| Recorded data |
>> start

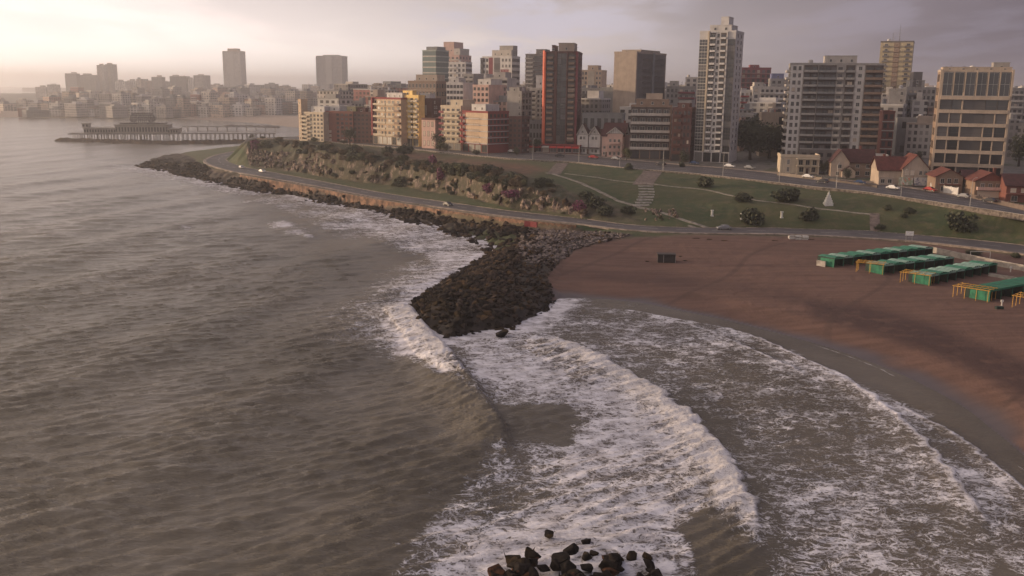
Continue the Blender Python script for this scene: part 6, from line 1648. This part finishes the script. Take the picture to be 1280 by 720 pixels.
for k_, x_, y_, l_, r_ in (('white', 1010, 224, 'white car on the upper road before the flat roofed cream villa', False), ('dark', 1028, 230, 'dark car on the upper road left of the tan gabled villa', True), ('white', 1116, 238, 'white car on the upper road before the picture panels of the red roofed house', False), ('grey', 1204, 249, 'grey car on the upper road between the two orange gabled villas', True), ('blue', 868, 206, 'blue car parked before the dark brown brick block', False),
                          ('white', 640, 191.5, 'white car parked on the upper road before the small maroon brick block', False), ('grey', 590, 187, 'grey car parked on the upper road before the red and cream corner block', False), ('red', 480, 177.5, 'red car on the upper road before the sunlit cream block', True), ('dark', 560, 265.5-8, 'dark car on the lower road below the rocky cliff', False)):
    place_car(k_, x_, y_, Ao_l if 'lower road' in l_ else Ao_u, l_, r_)
place_car('grey', 905, 287.5, Ao_l, 'grey car on the lower road below the lawn', True)

# small white posts and the stepped monument on the lawn
M_WHITE = plain('white_paint', (.62, .60, .56), .6)
for x, y, lb in [(890,270,'small white post on the lawn, leftmost of three'),(927,274,'small white post half hidden beside the big dark shrub'),(977,272,'small white post on the lawn, rightmost of three')]:
    p = hit2(x, y); r = empty('marker_post', tuple(p), 0, lb, 'post'); mb = MB(); mb.box(-.28, .28, -.28, .28, -.3, 1.6); link('shaft', mb.mesh('shaft', M_WHITE), r)
    mb = MB(); mb.box(-.4, .4, -.4, .4, 1.601, 1.85); mb.box(-.45, .45, -.45, .45, -.3, .15); link('cap', mb.mesh('cap', M_WHITE), r)
p = hit2(1035, 256); r = empty('monument', tuple(p), 0, 'white stepped pyramid shaped monument on the upper lawn', 'monument')
for k in range(5):
    s = 1.25-k*.24; mb = MB(); mb.prism([(-s,-s),(s,-s),(s,s),(-s,s)], -.3+k*.85 if k == 0 else k*.75, (k+1)*.75-.002); link('tier', mb.mesh('tier', M_WHITE), r)
mb = MB(); mb.tube((0, 0, 3.75), (0, 0, 4.6), .18, .03, seg=6); link('finial', mb.mesh('finial', M_WHITE), r)

# dark cabin on the sand
p = hit2(833, 328.5); mp = mpp(p); cb_ = empty('beach_cabin', tuple(p), R(-4), 'dark boxy cabin standing alone on the open sand', 'cabin')
Wc = 22*mp; mb = MB(); mb.box(-Wc/2, Wc/2, 0, 2.4, -.2, 2.0); link('wall', mb.mesh('wall', plain('dark_boards', (.028, .022, .02), .8)), cb_)
mb = MB(); mb.box(-Wc/2-.15, Wc/2+.15, -.2, 2.6, 2.001, 2.15); link('roof', mb.mesh('roof', plain('dark_roof', (.05, .042, .04), .8)), cb_)
for i in range(3):
    mb = MB(); x0 = -Wc/2+.12+i*(Wc-.1)/3; mb.box(x0, x0+(Wc-.1)/3-.15, -.04, -.001, .1, 1.85); link('shutter', mb.mesh('shutter', plain('shutter', (.018, .016, .016), .5)), cb_)
mb = MB(); mb.box(-Wc/6-.05, -Wc/6+.05, -.10, -.042, -.2, 2.0); mb.box(Wc/2, Wc/2+.08, -.08, .0, -.2, 2.0); link('post', mb.mesh('post', M_POLE), cb_)
for i, (dx, dy) in enumerate([(-24, 1), (17, -5), (23, 0)]):
    q_ = hit2(833+dx, 326+dy); v, f = HR[i]; o = link('debris_pile', np_mesh('debris_pile', v, f, R_DARK, False)); o.location = (q_.x, q_.y, q_.z+.1); o.scale = (1.4, .8, .5)
    tag(o, ['small dark heap on the sand left of the dark cabin', 'small dark heap on the sand above right of the dark cabin', 'small dark heap on the sand right of the dark cabin'][i], 'debris')
# pale stack of boards by the promenade
p = hit2(998, 299); r = empty('board_stack', tuple(p), R(-3), 'pale stack of boards at the back of the beach beside the lower road', 'boards')
for k in range(4):
    for j in range(3):
        mb = MB(); x0 = -2.6+j*1.8+rr.uniform(-.15, .15); mb.box(x0, x0+1.6, -.6+rr.uniform(-.1, .1), .7, k*.28-.1, k*.28+.12); link('board', mb.mesh('board', M_WHITE if (j+k) % 3 else M_CONC), r)
for i, (x, y) in enumerate([(870,298),(885,299.5),(968,301),(1013,299.5),(905,301)]):
    p = hit2(x, y); v, f = HR[i+2]; o = link('debris_pile', np_mesh('debris_pile', v, f, R_MID, False)); o.location = (p.x, p.y, p.z+.05); o.scale = (2.6, 1.0, .7); tag(o, 'low dark heap of debris at the back of the beach along the lower road', 'debris', 'debris heaps along the back of the beach')
# sign board on two posts
p = hit2(1136, 303); r = empty('sign_board', tuple(p), R(-8), 'blank white sign board on posts at the end of the longest tent row', 'sign')
mb = MB(); mb.box(-1.05, 1.05, -.05, .05, 1.9, 3.1); link('panel', mb.mesh('panel', plain('sign_white', (.75, .74, .72), .5)), r)
for s in (-.8, .8): mb = MB(); mb.box(s-.06, s+.06, .051, .17, -.5, 3.0); link('post', mb.mesh('post', M_POLE), r)
# boundary wall of the bathing resort
def free_wall(name, label, pts, h, th, mat):
    L = [hit(*q) for q in pts]; C = np.array([tuple(c) for c in curve([tuple(v) for v in L], 2.0)])
    r = empty(name, tuple(C[0]), 0, label, 'wall'); mb = MB(); kerb(mb, C-C[0], 1, th, h, -1.0); link('wall', mb.mesh('wall', mat), r)
    mb = MB(); kerb(mb, C-C[0]-np.array((.0, .0, 0)), 1, th+.08, h+.12, h+.001); link('coping', mb.mesh('coping', M_CONC), r)
free_wall('resort_wall', 'long pale concrete wall running right from the tent rows to the edge of the view', [(1164,315),(1200,323),(1240,331),(1290,341),(1350,354)], 1.35, .3, plain('pale_concrete', (.34, .31, .28), .85, scale=.8, var=.2))
free_wall('resort_wall', 'short grey wall at the left end of the nearest promenade tent row', [(1021,332),(1032,334)], 1.3, .25, M_CONC)
free_wall('planter_wall', 'short pale wall segment beside the far end of the middle tent rows', [(1236,345),(1262,349),(1290,354)], .6, .3, M_CONC)

# ================================================================== BEACH TENTS
def clothm(name, col): 
    return plain(name, col, .8, 0, .22, .9)
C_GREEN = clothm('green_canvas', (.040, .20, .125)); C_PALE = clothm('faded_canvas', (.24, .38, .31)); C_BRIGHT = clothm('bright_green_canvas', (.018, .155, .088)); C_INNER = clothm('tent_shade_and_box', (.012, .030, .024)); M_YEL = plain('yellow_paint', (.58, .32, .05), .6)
def tent_protos():
    out = []
    for cm, dome in ((C_GREEN, .35), (C_PALE, .35), (C_BRIGHT, .08)):
        r = empty('beach_tent', (0, 0, 0)); w_, d_ = 1.0, 5.2; h_ = 2.3
        mb = MB(); nx, ny = 4, 4
        zf = lambda i, j: h_ + dome*math.sin(math.pi*i/nx)*.8 - .25*(j/ny) - .05*math.sin(math.pi*j/ny*2)
        for i in range(nx):
            for j in range(ny):
                mb.quad(*[(a/nx, b_/ny*d_, zf(a, b_)) for a, b_ in ((i, j), (i+1, j), (i+1, j+1), (i, j+1))])
        mb.quad((0, -.02, h_-.35), (1, -.02, h_-.35), (1, -.02, h_), (0, -.02, h_)); mb.quad((0, d_+.02, 0), (1, d_+.02, 0), (1, d_+.02, h_-.25), (0, d_+.02, h_-.25))
        for i in range(nx): mb.tri((i/nx, 0, h_), ((i+1)/nx, 0, h_), ((i+.5)/nx, 0, h_+dome*math.sin(math.pi*(i+.5)/nx)*.7))
        link('canopy', mb.mesh('canopy', cm), r)
        mb = MB()
        for x in (.012, .988): mb.quad((x, .02, 0), (x, d_, 0), (x, d_, h_-.25), (x, .02, h_-.01))
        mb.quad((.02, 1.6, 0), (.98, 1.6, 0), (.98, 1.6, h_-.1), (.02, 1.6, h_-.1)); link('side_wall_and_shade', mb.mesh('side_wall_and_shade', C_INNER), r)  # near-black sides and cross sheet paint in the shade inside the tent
        for x in (0.0, 1.0):
            mb = MB(); mb.box(x-.018, x+.018, -.10, -.022, -.3, h_-.02); link('pole', mb.mesh('pole', C_GREEN), r)
        out.append(r)
    return out
TP = tent_protos(); used = [False]*3
def tent_row(a, b, n, kinds, label, group, z_end=True):
    A, B_ = hit2(*a), hit2(*b); d = B_-A; L = math.hypot(d.x, d.y); an = math.atan2(d.y, d.x); w_ = L/n
    for i in range(n):
        k = kinds[i % len(kinds)]
        o = TP[k] if not used[k] else copy_tree(TP[k]); used[k] = True
        x, y = A.x+d.x*i/n, A.y+d.y*i/n; zz = A.z+d.z*i/n
        o.location = (x, y, zz); o.rotation_euler = (0, 0, an); o.scale = (w_, 1, 1)
        tag(o, label[k] if isinstance(label, dict) else label, 'beach tent', group)
    return A, B_, an, w_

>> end

| Set task |
Quote, please, every line of the material above from its start through the line that has "place_car('grey', 905, 287.5, Ao_l, 'grey", reproducing the words exactly and dropping any images.

| Correct response |
Continue the Blender Python script for this scene: part 6, from line 1648. This part finishes the script. Take the picture to be 1280 by 720 pixels.
for k_, x_, y_, l_, r_ in (('white', 1010, 224, 'white car on the upper road before the flat roofed cream villa', False), ('dark', 1028, 230, 'dark car on the upper road left of the tan gabled villa', True), ('white', 1116, 238, 'white car on the upper road before the picture panels of the red roofed house', False), ('grey', 1204, 249, 'grey car on the upper road between the two orange gabled villas', True), ('blue', 868, 206, 'blue car parked before the dark brown brick block', False),
                          ('white', 640, 191.5, 'white car parked on the upper road before the small maroon brick block', False), ('grey', 590, 187, 'grey car parked on the upper road before the red and cream corner block', False), ('red', 480, 177.5, 'red car on the upper road before the sunlit cream block', True), ('dark', 560, 265.5-8, 'dark car on the lower road below the rocky cliff', False)):
    place_car(k_, x_, y_, Ao_l if 'lower road' in l_ else Ao_u, l_, r_)
place_car('grey', 905, 287.5, Ao_l, 'grey car on the lower road below the lawn', True)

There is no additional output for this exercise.